Remembering Reagan
Dana Williams
Ronald Reagan just died. The news media is awash in patriotism over the “great communicator” (i.e. “the actor”). CNN proudly quoted Bush Jr. who (with a straight face) proclaimed him a “gallant leader in the cause of freedom”. I never trust what Bush says, but this is particularly atrocious.

First, let me explain that although he just died of Alzheimer's, I'm not taking advantage of his senility (although it was rampant through his entire Presidential stint). My grandfather died of Alzheimer's less than 10 years ago, and it's no laughing matter. But, we must be able to critique public figures, and it seems far easier after they have passed off this earth.
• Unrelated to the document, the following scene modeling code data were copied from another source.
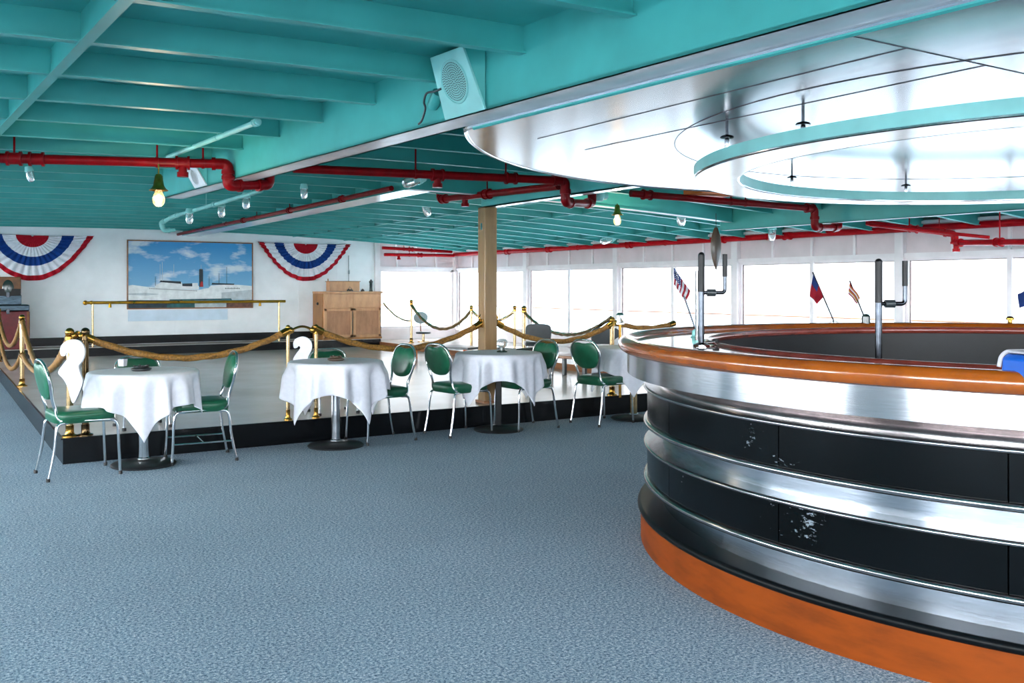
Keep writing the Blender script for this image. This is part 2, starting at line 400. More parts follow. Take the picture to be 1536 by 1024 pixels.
# ------------------------------------------------------------------ window walls
wcount = [0]; tcount = [5]
def window_wall(side, o, d, nrm, L, bay, first, sill, head, zt, panel, mats, half=True, solid=()):
    """o origin on the inner face, d along the wall, nrm into the room"""
    o, d, nrm = Vector(o), Vector(d), Vector(nrm)
    def bx(mb, s0, s1, z0, z1, n0, n1, mi=0):
        b = [o+d*s0+nrm*n0, o+d*s1+nrm*n0, o+d*s1+nrm*n1, o+d*s0+nrm*n1]
        mb.hexa([p+Vector((0,0,z0)) for p in b], [p+Vector((0,0,z1)) for p in b], mi)
    top = (lambda s: ceil((o+d*s).x)) if zt is None else (lambda s: zt)
    mb = MB()
    bx(mb, 0, L, 0, sill, -.10, 0); struct_lo = mb
    zz = min(top(0), top(L))
    mb2 = MB(); bx(mb2, 0, L, head+.06, zz+.02, -.10, -.03, 0)
    for v in mb2.v: mb.v.append(v)
    k0 = len(mb.v)-len(mb2.v)
    for f in mb2.f: mb.f.append([i+k0 for i in f]); mb.m.append(1)
    bx(mb, 0, L, head, head+.06, -.10, .02, 0); bx(mb, 0, L, sill-.02, sill+.03, -.10, .04, 0)
    struct('wall_'+side, mb, [M['white_trim'], M['pink_panel']])
    s = first; posts = []
    while s <= L+.01: posts.append(s); s += bay
    for s in posts:
        mbp = MB(); bx(mbp, s-.06, s+.06, sill, zz, -.09, .05); tcount[0] += 1
        struct('trim_%d' % tcount[0], mbp, M['white_trim'])
    mbp = MB()
    for s in posts[:-1]:
        for q in (.25, .5, .75): bx(mbp, s+bay*q-.018, s+bay*q+.018, head+.06, zz, -.05, 0)
    tcount[0] += 1; struct('trim_%d' % tcount[0], mbp, M['white_trim'])
    for bi, s in enumerate(posts[:-1]):
        if bi in solid:
            sm = MB(); bx(sm, s, s+bay, sill, head, -.08, -.02); tcount[0] += 1
            struct('trim_%d' % tcount[0], sm, M['white_wall']); continue
        wcount[0] += 1
        fr = MB(); a, b = s+.06, s+bay-.06
        bx(fr, a, a+.045, sill+.03, head, -.07, -.01); bx(fr, b-.045, b, sill+.03, head, -.07, -.01)
        bx(fr, a, b, head-.035, head, -.07, -.01); bx(fr, a, b, sill+.03, sill+.07, -.07, -.01)
        w = struct('window_%d' % wcount[0], fr, M['white_trim'])
        if half:
            mu = MB(); bx(mu, (a+b)/2-.03, (a+b)/2+.03, sill+.05, head, -.075, .0); mu.build('mullion', M['white_trim'], w)
        gk = MB(); g_ = .009  # thin brown strips for the dirt lines along the frame edges
        bx(gk, a+.045, b-.045, head-.035-g_, head-.035, -.055, -.03); bx(gk, a+.045, a+.045+g_, sill+.07, head-.035, -.055, -.03)
        bx(gk, b-.045-g_, b-.045, sill+.07, head-.035, -.055, -.03); bx(gk, a+.045, b-.045, sill+.07, sill+.07+g_, -.055, -.03)
        gk.build('edge_dirt', M['edge_dirt'], w)
        pn = MB(); bx(pn, a+.02, b-.02, sill+.05, head-.02, -.045, -.041); pn.build('pane', M['pane'], w)
window_wall('right', C0, WD, WN, 23.1, BAY, 0.0, .50, 1.81, 2.33, True, None)
window_wall('far_glazed', (8.23, VF, 0), (1,0,0), (0,-1,0), 1.94, 1.94, 0.0, .50, 1.83, 2.46, True, None, half=False)
window_wall('left', (UL, VF, 0), (0,-1,0), (1,0,0), 23.0, 2.3, 0.0, .75, 2.0, 2.2, True, None, solid=(2, 6))
window_wall('back', (UL, VB, 0), (1,0,0), (0,1,0), 15.7, 2.6, 0.0, .75, 2.0, 2.2, True, None, solid=(2, 5))
# white cornice strip over the window wall
mb = MB(); b = [C0+WN*.0, C0+WD*23.0, C0+WD*23.0+WN*.16, C0+WN*.16]
mb.hexa([p+Vector((0,0,2.225)) for p in b], [p+Vector((0,0,2.26)) for p in b]); struct('trim_5', mb, M['white_trim'])
# outside: sea and the ship's outer handrail
mb = MB(); mb.box((30, 10, -9.0), (900, 900, .2)); sea = mb.build('sea', M['sea']); sea['kind'] = 'structure'
pp = [D(520, 457, 23.6), C0+Vector((.9, .9, 1.0)), C0+WD*6+Vector((1.0,0,.98)), C0+WD*14+Vector((1.0,0,.96))]
rl = thing('handrail', C0+Vector((.9,.9,0)), 'thin tan deck handrail running outside the windows', 'railing')
MB().tube(pp, .012, 8).build('rail', M['curb_wood'], rl, smooth=True, world=True)
for s in (.3, 3, 6, 9, 12):
    p = C0+WD*s+Vector((.98, 0, 0)); MB().tube([p+Vector((0,0,-.2)), p+Vector((0,0,.97))], .014, 8).build('rail_post', M['curb_wood'], rl, smooth=True, world=True)
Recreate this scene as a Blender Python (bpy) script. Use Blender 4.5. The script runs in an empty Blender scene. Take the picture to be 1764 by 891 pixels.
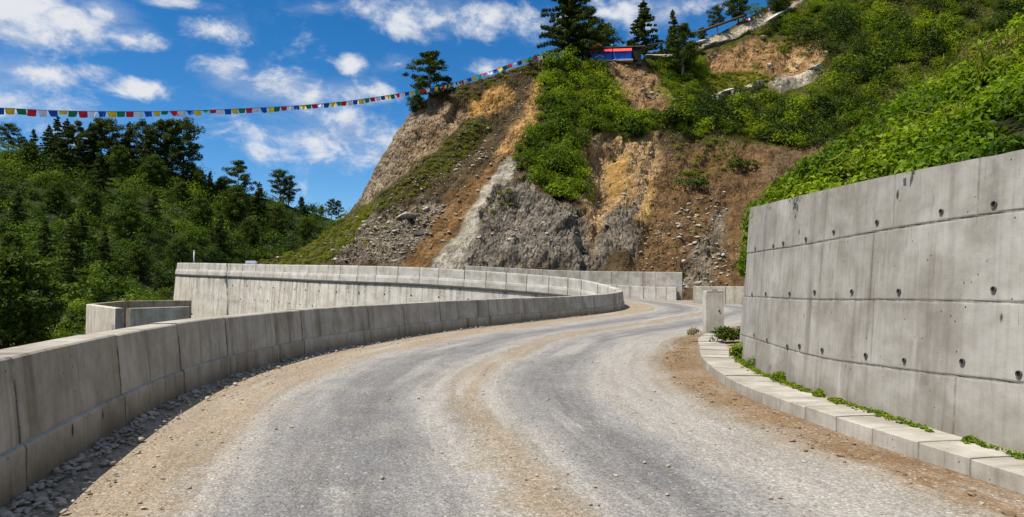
import bpy, math, random
import numpy as np
from mathutils import Vector, Matrix

# ------------------------------------------------------------------ camera, sky, sun, exposure
scene = bpy.context.scene
COL = scene.collection
F = 1176.0; CX = 882.0; CY = 445.5; CAMZ = 1.52
PITCH = math.atan((492 - CY) / F)
cam_d = bpy.data.cameras.new("camera"); cam_d.lens = 24.0; cam_d.sensor_width = 36.0
cam_d.clip_start = 0.05; cam_d.clip_end = 9000
cam = bpy.data.objects.new("camera", cam_d); COL.objects.link(cam)
cam.location = (0, 0, CAMZ); cam.rotation_euler = (math.pi / 2 + PITCH, 0, 0)
scene.camera = cam

SUN_EL = math.radians(61); SH = np.array([-0.86, -0.51])
SH = SH / np.linalg.norm(SH)
SUN_DIR = Vector((SH[0] * math.cos(SUN_EL), SH[1] * math.cos(SUN_EL), math.sin(SUN_EL)))
sun_d = bpy.data.lights.new("sun", 'SUN'); sun_d.energy = 4.9; sun_d.angle = math.radians(0.5)
sun_d.color = (1.0, 0.93, 0.82)
sun = bpy.data.objects.new("sun", sun_d); COL.objects.link(sun)
sun.rotation_euler = SUN_DIR.to_track_quat('Z', 'Y').to_euler()

SKY_STRENGTH = 0.11
world = bpy.data.worlds.new("World"); scene.world = world; world.use_nodes = True
scene.view_settings.view_transform = 'Standard'; scene.view_settings.look = 'None'
scene.view_settings.gamma = 1.0; scene.view_settings.use_curve_mapping = False
scene.view_settings.exposure = 0.32
scene.cycles.max_bounces = 6; scene.cycles.transparent_max_bounces = 4
scene.cycles.use_denoising = True

def ray(px, py):
    """pixel of the 1764-wide photo -> world direction (numpy, any shape)"""
    px = np.asarray(px, float); py = np.asarray(py, float)
    a = (px - CX) / F; b = (CY - py) / F
    c, s = math.cos(PITCH), math.sin(PITCH)
    return np.stack([a, c - b * s, s + b * c], -1)

def P(px, py, d):
    r = ray(px, py)
    t = np.asarray(d, float) / r[..., 1]
    p = r * t[..., None] if np.ndim(t) else r * t
    p = p.copy(); p[..., 2] += CAMZ
    return p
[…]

Let's take a look at his life: early on he was an actor, not a very good one, mind you, but he was decent at union politics. He was able to work his way up to being President of the Screen Actor's Guild by 1947. He used this prominence to squeal on his fellow actors when McCarthy's witch-hunt roared to life. He was a key player in Hollywood's blacklisting of suspected communists.
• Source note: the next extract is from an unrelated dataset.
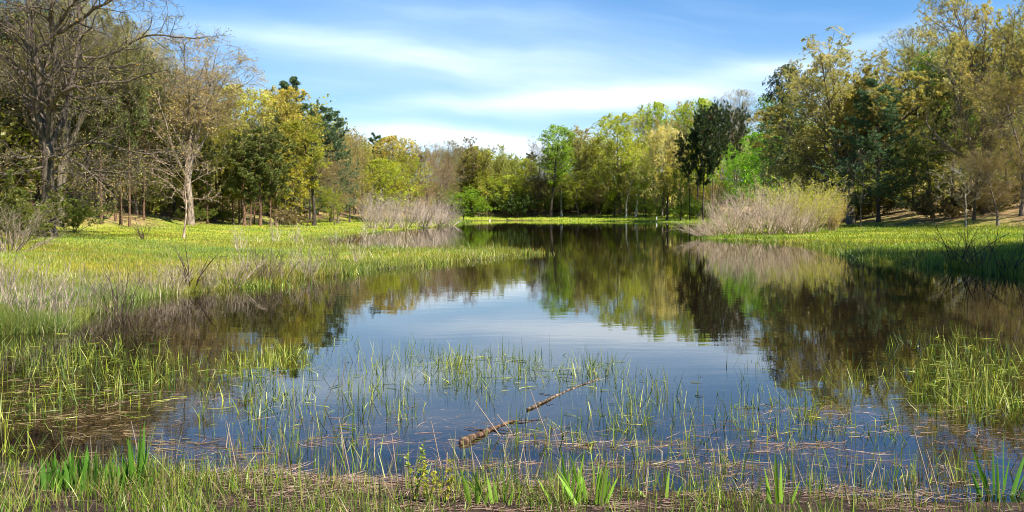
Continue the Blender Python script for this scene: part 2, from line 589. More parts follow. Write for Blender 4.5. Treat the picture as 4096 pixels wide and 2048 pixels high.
DOME = dict(oak_b=(.42, .9), bare_a=(.44, .75), leafy_a=(.5, .6), oak_a=(.42, .5), leafy_c=(.5, .4))


def store(key, H, wood, leaves):
    """wood, leaves: Acc. keeps meshes and raw arrays"""
    if key in DOME: dome(wood, leaves, H, H * DOME[key][0], DOME[key][1])
    wm = wood.obj('trunk', M_BARK, link=False, smooth=True)
    lm = leaves.obj('crown', M_NEEDLE if 'pine' in key else M_LEAF, link=False) if leaves.n else None
    V = wood.get()[0]
    X = leaves.get()[0] if leaves.n else V
    allz = np.percentile(X[:, 2], 99.4)
    wid = np.percentile(np.hypot(X[:, 0], X[:, 1]), 93) * 2
    PROTO[key] = dict(H=allz, W=wid, wood=wm, leaf=lm)
    return PROTO[key]


def mid(key, H, lv, Lraw, step):
    """lighter arrays of the same tree for the far woodland mass"""
    w = Acc(); wood_mesh(w, lv, sides=(5, 3, 3), upto=3)
    V, Q, c = Lraw
    nq = len(Q); sel = np.arange(0, nq, step)
    q = V.reshape(-1, 4, 3)[sel]; cen = q.mean(1, keepdims=True)
    q = cen + (q - cen) * (step ** .5) * .60
    MID[key] = (w.get(), q.reshape(-1, 3), c.reshape(-1, 4, 3)[sel].reshape(-1, 3))


def make_vase(key, seed, H=20, leaf=.13, nleaf=2, spread=(14, 42), first=.33, rk=.019, n5=3, midstep=2, nl=7, n2=12):
    rng = np.random.default_rng(seed)
    lv = grow(rng, trunk_path(rng, H * first, H * rk, .03, S=5, tip=.75), [
        dict(n=nl, t0=.5, t1=1, ang=spread, len=H * .60, rel=False, rr=.62, w=.07, up=.035, S=9, tip=.22, prof=lambda t: .75 + .35 * t),
        dict(n=n2, t0=.18, ang=(22, 55), len=.42, rr=.6, w=.10, up=.03, S=6, tip=.3),
        dict(n=6, t0=.2, ang=(25, 55), len=.46, rr=.6, w=.13, up=.02, S=4, tip=.35),
        dict(n=5, t0=.2, ang=(25, 60), len=.5, rr=.6, w=.15, up=.01, S=3, rmin=.011),
        dict(n=n5, t0=.3, ang=(25, 60), len=.6, rr=.7, w=.15, up=.0, S=2, rmin=.008)])
    w, l = Acc(), Acc()
    wood_mesh(w, lv)
    C = points_on(rng, lv[-1][0], nleaf, .4)
    C = C + rng.normal(size=C.shape) * .06
    V, Q = leaf_quads(rng, C, leaf); c = leaf_tone(rng, C)
    l.add(V, Q, c)
    store(key, H, w, l)
    mid(key, H, lv, (V, Q, c), midstep)


def make_leafy(key, seed, H=17, leaf=.24, nleaf=14, trunk=.92, R=.3, n1=32, base=.22, ang=(35, 75), up=.05, n2=8, n3=5, prof=None, lean=(0, 0), midstep=10, gap=0):
    rng = np.random.default_rng(seed)
    prof = prof or (lambda t: .35 + 1.0 * np.sin(np.pi * np.clip((t - base) / (1.04 - base), 0, 1)) ** .7)
    lv = grow(rng, trunk_path(rng, H * trunk, H * .013, .045, S=10, lean=lean), [
        dict(n=n1, t0=base, t1=1, ang=ang, len=H * R, rel=False, rr=.45, w=.10, up=up, S=7, tip=.25, prof=prof, rmin=.02),
        dict(n=n2, t0=.25, ang=(28, 60), len=.42, rr=.55, w=.14, up=.03, S=4, tip=.3, rmin=.012),
        dict(n=n3, t0=.2, ang=(25, 65), len=.55, rr=.6, w=.16, up=.01, S=3, rmin=.009)])
    w, l = Acc(), Acc()
    wood_mesh(w, lv)
    P = lv[-1][0]
    if gap:
        k = wob(P[:, 0, 0] + P[:, 0, 2], P[:, 0, 1] - P[:, 0, 2], .9, seed) > -gap * .4
        P = P[k]
    C = points_on(rng, P, nleaf, .15)
    C = C + rng.normal(size=C.shape) * H * .007
    V, Q = leaf_quads(rng, C, leaf); c = leaf_tone(rng, C)
    l.add(V, Q, c)
    store(key, H, w, l)
    mid(key, H, lv, (V, Q, c), midstep)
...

Take a look at his later life: while running for President against incumbent Jimmy Carter, he negotiated the late return of the American hostages in Iran till after the election. The corresponding criticism of Carter's inability (thanks to Reagan) to get the hostages home safely delivered the election to Ronny.

Early in his first term he sent a clear message to his ex-union pals around the country by brutally busting an air-traffic controller's strike. His hypocrisy seemed to know no boundaries, nor did the hypocrisy of the powers that be when they further rubbed the noses of the airline workers in Reagan's filth by renaming the D.C. Airport the “Ronald Reagan Airport”.
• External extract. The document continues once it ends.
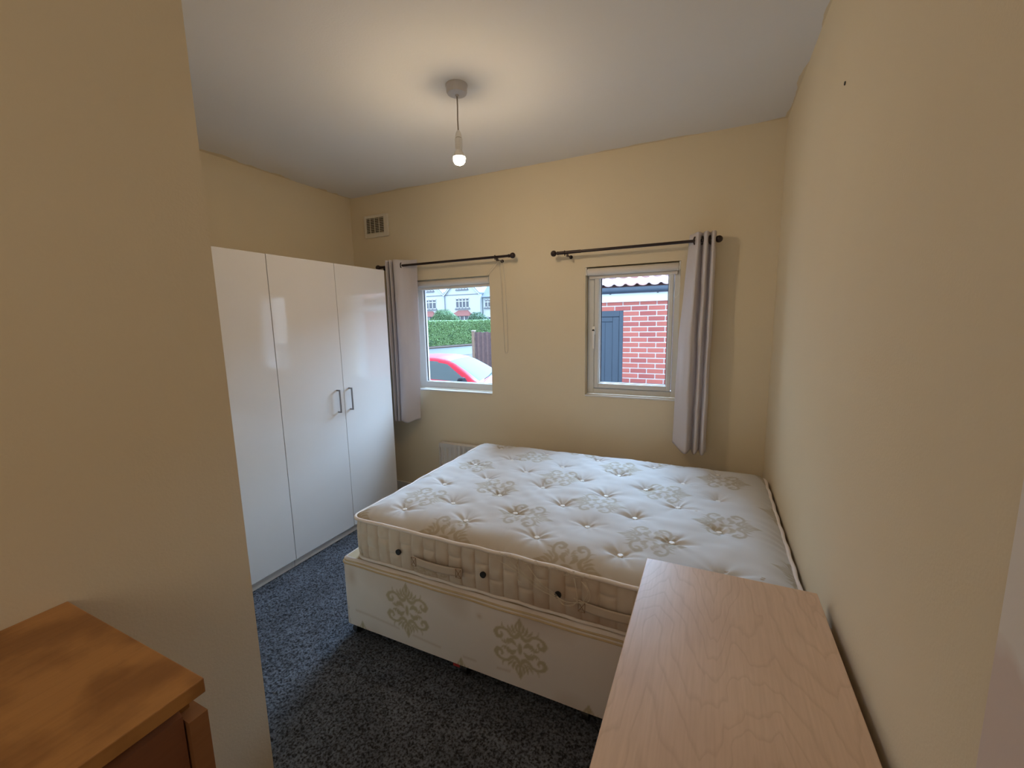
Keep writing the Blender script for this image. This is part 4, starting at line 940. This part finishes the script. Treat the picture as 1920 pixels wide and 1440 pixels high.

As it is well-known that his administration was more instrumental in policy formation than Reagan himself, we probably shouldn't be too hard on 'old Ronny, but it's tough to not hold him responsible for all the violence he caused in Central America. Whether he knew what he was saying or not, absurd statements like the Sandanistas (in Nicaragua) being one-day's march from the Texas border were not only scandalous, but were typical of his even more scandalous actions such as arming the Contras that murdered (in sadistic and torturous ways) tens-of-thousands of peasants in that country. His equally criminal support (financial, weapons, training, political) for the corrupt governments of El Salvador, Guatemala, and Honduras perpetuated even more deaths. Let's face it, Ronald's hands are blood red.

Despite what Bush was quacking about, Reagan was not in favor of “freedom”. At least that's what the World Court decided when it held the US government directly responsible for laying mines off the coast of Nicaragua. He was a terrorist, not a freedom-fighter (as he also called the Contras). He also armed terrorists, such as the Muhajadeen that the US trained to fight against the Soviets in Afghanistan... including Osama bin Laden. Once the Russians were pushed out, they turned their fire power against the US oppressors. Later, those same people are suspected of helped plan the attacks of September 11th, 2001. (Do I even need to mention Reagan's support for Saddam Hussein during his worst atrocities such as gassing the Kurds and with his war with Iran? I think not.)

Reagan's anti-freedom politics towards the USSR do not end in Afghanistan. He actively spent the USSR into the ground over a dangerous and pointless arms race that blew the US's debt completely off the charts, underfunded desperately needed domestic social programs, and left the Soviet Union equally unable to take care of its citizens. The CIA and others knew that the USSR's economy was on the verge of collapse, and thus Ronny's spending spree was nothing more than a handout to the military industry and a chance to rub salt in the wound.

And, there's really no need to discuss his “Star Wars” fantasy. Lucid or not, Reagan's ideas were never meant to be taken without a large dose of sugar.

The pundits may argue that he hastened the end of the Cold War. In part that may be true, but he was also a proud Cold Warrior, who benefited greatly from playing that game. The same sinister figures who pulled the puppet strings during his administration are pulling them once again in Bush Jr.'s. I will mourn the death of a human life who was taken by Alzheimer's, but I see no reason to celebrate the life of a man who was instrumental in helping the rich get richer, the poor get squeezed within an inch of their lives, and the unlucky around the world get murdered. C'est la vie!